Available data:
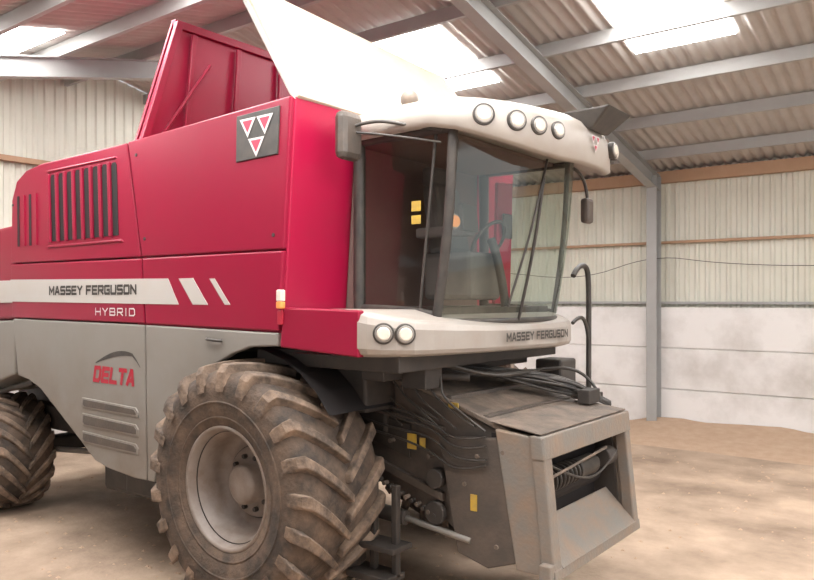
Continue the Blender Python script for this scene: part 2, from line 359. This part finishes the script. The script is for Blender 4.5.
box('seat_base',(-3.50,-3.05),(4.75,5.20),(2.25,2.62),SEAT,bevel=.04)
slab('seat_back',[(-3.46,4.76,2.6),(-3.56,4.8,3.15),(-3.56,5.15,3.15),(-3.46,5.19,2.6)],-.14,SEAT,bevel=.04)
box('seat_headrest',(-3.60,-3.48),(4.86,5.08),(3.16,3.32),SEAT,bevel=.03)
box('armrest_console',(-3.45,-2.98),(4.58,4.70),(2.72,2.80),SEAT,bevel=.02)
slab('red_reflection_panel',[(-3.10,5.18,2.22),(-3.12,5.26,3.2),(-3.12,5.50,3.22),(-3.10,5.42,2.22)],.03,REDF)  # added red panel, stands in for a red reflection in the windscreen
box('red_reflection_inset',(-3.09,-3.07),(5.27,5.41),(2.75,2.95),BLACK,bevel=.01)  # dark inset added on the reflection stand-in
tube('steering_column',[(-2.9,5.0,2.2),(-2.95,5.0,2.55),(-3.03,5.0,2.72)],.035,BLACK)
st=[]
for i in range(25):
    t=2*math.pi*i/24; st.append((-3.04+.10*math.sin(t),4.98+.19*math.cos(t),2.70+.15*math.sin(t)))
tube('steering_wheel',st,.014,BLACK)
slab('monitor',[(-2.95,4.5,2.75),(-2.97,4.5,2.95),(-3.0,4.75,2.95),(-2.98,4.75,2.75)],.03,BLACK)
tube('control_lever',[(-3.05,4.64,2.80),(-3.02,4.64,2.92)],.02,BLACK)
cyl('inside_round_mirror',(-2.95,4.36,2.80),(-2.93,4.355,2.80),.055,STEEL)
cyl('inside_round_mirror_face',(-2.93,4.355,2.80),(-2.925,4.353,2.80),.042,AMBER)
box('door_sticker_top',(-3.18,-3.10),(4.180,4.184),(2.87,2.94),YEL,bevel=0)
box('door_sticker_bottom',(-3.18,-3.10),(4.180,4.184),(2.78,2.84),YEL,bevel=0)
tube('wiper_arm',[(wx(4.75,t)+.03,4.92-.02*t+.1*(t-.4),2.10+1.3*t) for t in (0,.2,.4,.6,.8)],.012,BLACK)
tube('wiper_blade',[(wx(4.8,t)+.025,4.72+.28*t,2.2+1.2*t) for t in (.0,.3,.6,.9)],.009,BLACK)

# roof
RC=5.12
half=[(-3.92,4.16),(-3.6,4.08),(-3.2,4.05),(-2.95,4.05),(-2.76,4.09),(-2.62,4.18),(-2.52,4.28),(-2.43,4.40),(-2.35,4.55),(-2.29,4.72),(-2.25,4.9),(-2.24,5.04)]
rp=half+[(x,2*RC-y) for x,y in half[::-1]]
def fr(x): return min(1,max(0,(x+2.9)/.6))
lv=[(.12,3.43,0),(.04,3.415,.20),(.0,3.44,.20),(.0,3.50,.12),(.012,3.56,.09),(.05,3.60,.07),(.13,3.63,.05),(.28,3.655,.02),(.5,3.67,0)]
rv=[];rf=[];n=len(rp)
for off,z,dr in lv:
    for (x,y) in rp:
        c=Vector((-3.25,RC)); d=(c-Vector((x,y))).normalized()
        rv.append((x+d.x*off,y+d.y*off,z-dr*fr(x)**1.2))
for l in range(len(lv)-1):
    for i in range(n): rf.append((l*n+i,l*n+(i+1)%n,(l+1)*n+(i+1)%n,(l+1)*n+i))
rf.append(tuple(range(n))); rf.append(tuple((len(lv)-1)*n+i for i in range(n)))
mesh('cab_roof',rv,rf,ROOFM,smooth=True)
k=0
for (x,y,nx,ny,r) in ((-2.60,4.20,.68,-.73,.074),(-2.45,4.37,.82,-.57,.070),(-2.365,4.52,.91,-.42,.064),(-2.305,4.68,.96,-.28,.062)):
    for s in (0,1):
        yy=y if s==0 else 2*RC-y
        lamp('roof_lamp_%d'%k,(x+(.02 if s else 0),yy,3.515-.11*fr(x)**1.2),(nx,ny if not s else -ny*.1,.0),r,.014 if s==0 else .03); k+=1
emblem('roof_emblem',RC,3.375,.17,lambda a,b,d:(-2.228+d,a,b))
mesh('roof_receiver',[(-2.55,5.02,3.56),(-2.55,5.36,3.56),(-2.22,5.04,3.47),(-2.22,5.34,3.47),(-2.6,5.0,3.61),(-2.6,5.38,3.61),(-2.06,4.98,3.61),(-2.06,5.40,3.61)],
     [(0,1,3,2),(4,5,7,6),(0,1,5,4),(2,3,7,6),(0,2,6,4),(1,3,7,5)],BLACK,bevel=.012)
cyl('roof_beacon_base',(-3.25,4.25,3.58),(-3.25,4.25,3.66),.05,NOSE)
ball('roof_beacon_dome',(-3.25,4.25,3.68),.065,FRAME)
box('near_mirror',(-3.56,-3.46),(3.78,4.00),(3.22,3.56),FEED,bevel=.048)
tube('near_mirror_arm',[(-3.5,3.9,3.45),(-3.35,3.95,3.50),(-3.1,4.08,3.44),(-2.9,4.15,3.40)],.012,BLACK)
tube('near_mirror_arm_lower',[(-3.5,3.9,3.42),(-3.3,4.0,3.40),(-2.92,4.17,3.32)],.009,BLACK)
box('far_mirror',(-2.80,-2.72),(6.10,6.24),(2.92,3.14),FEED,bevel=.03)
tube('far_mirror_arm',[(-2.8,5.98,3.38),(-2.76,6.16,3.34),(-2.76,6.18,3.1)],.014,BLACK)
tube('far_handrail',[(-2.84,6.06,2.46),(-2.84,6.15,2.55),(-2.82,6.30,2.56),(-2.82,6.34,2.4),(-2.82,6.34,2.1),(-2.82,6.34,1.42)],.024,BLACK)
tube('far_handrail_loop',[(-2.84,6.05,2.05),(-2.84,6.2,2.12),(-2.82,6.3,2.04),(-2.82,6.33,1.9)],.017,BLACK)
box('ladder_side',(-2.95,-2.7),(6.05,6.38),(1.39,1.43),DARK)

# ------------------------------------------------------------ chassis / axle
box('chassis_front',(-4.7,-3.5),(4.3,5.85),(1.25,1.85),DARK,bevel=.03)
box('front_axle_beam',(-4.5,-4.05),(4.15,6.0),(.72,1.1),DARK,bevel=.04)
cyl('final_drive_near',(-4.27,4.1,.95),(-4.27,4.35,.95),.3,DARK)
cyl('gearbox',(-4.0,4.45,1.2),(-4.0,5.6,1.2),.25,DARK)
box('chassis_beam_near',(-8.9,-4.4),(4.1,4.25),(.85,1.1),DARK)
box('chassis_beam_far',(-8.9,-4.4),(5.8,5.95),(.85,1.1),DARK)
box('rear_axle_beam',(-8.55,-8.35),(4.0,6.1),(.52,.70),DARK,bevel=.03)
box('rear_axle_pivot',(-8.6,-8.3),(4.85,5.25),(.65,1.0),DARK)
prismY('chopper_housing',[(-9.2,.95),(-8.8,.75),(-7.6,1.0),(-7.5,1.5),(-9.25,1.4)],4.3,5.9,DARK)
prismY('sieve_box',[(-7.6,1.0),(-5.4,.72),(-5.3,1.2),(-7.6,1.55)],4.25,5.9,DARK)
box('fuel_tank',(-6.75,-6.15),(3.95,4.35),(.42,.80),DARK,bevel=.05)
box('toolbox',(-6.0,-5.5),(3.72,4.0),(.55,.86),DARK,bevel=.03)
cyl('hydraulic_ram_rear',(-8.2,4.1,.62),(-6.8,4.2,.72),.03,STEEL)
tube('rear_frame_rail',[(-9.0,3.7,1.15),(-8.2,3.7,1.30),(-7.6,3.7,1.42)],.03,DARK,smooth=False)
av=[];af=[]
for i in range(9):
    a=math.radians(35+ i*11); 
    for y in (3.62,4.3): av.append((-4.27+1.0*math.cos(a)*1.02,y,.91+1.0*math.sin(a)))
    if i: af.append((2*i-2,2*i-1,2*i+1,2*i))
mesh('wheel_arch_liner',av,af,SLOT)

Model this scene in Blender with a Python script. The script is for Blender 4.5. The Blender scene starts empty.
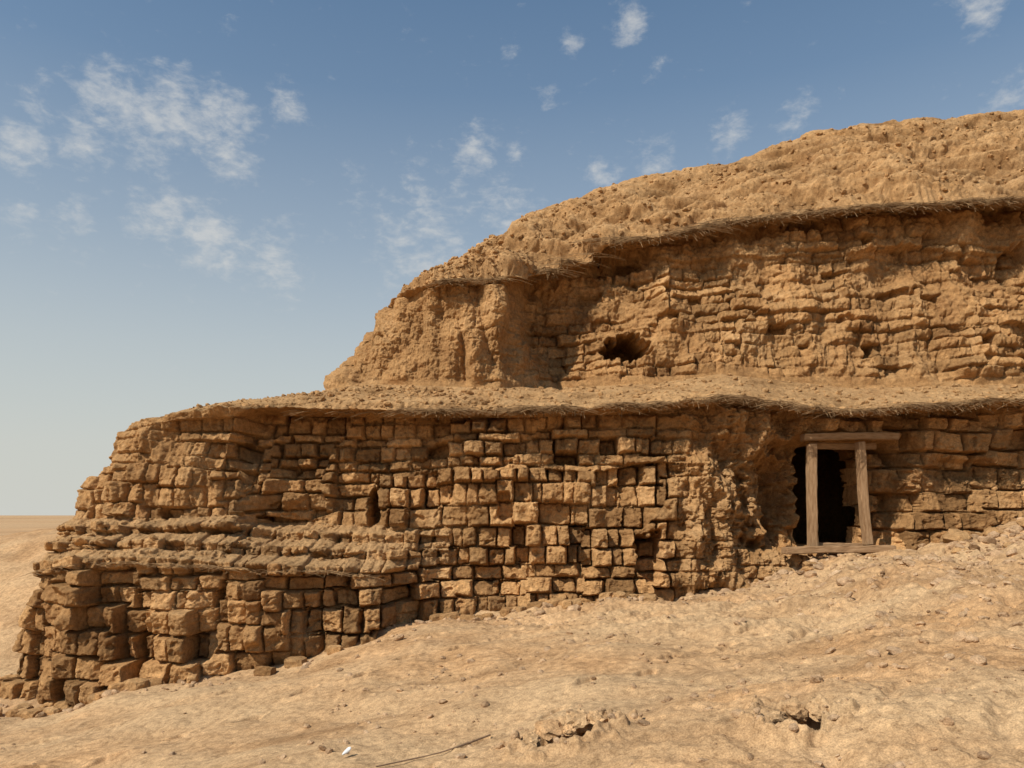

Goal of the exercise: Identify all lines where the word "script" shows up. Copy them.

Exercise solution:
Continue the Blender Python script for this scene: part 2, from line 359. This part finishes the script. The script is for Blender 4.5.
Model this scene in Blender with a Python script. The script is for Blender 4.5. The Blender scene starts empty.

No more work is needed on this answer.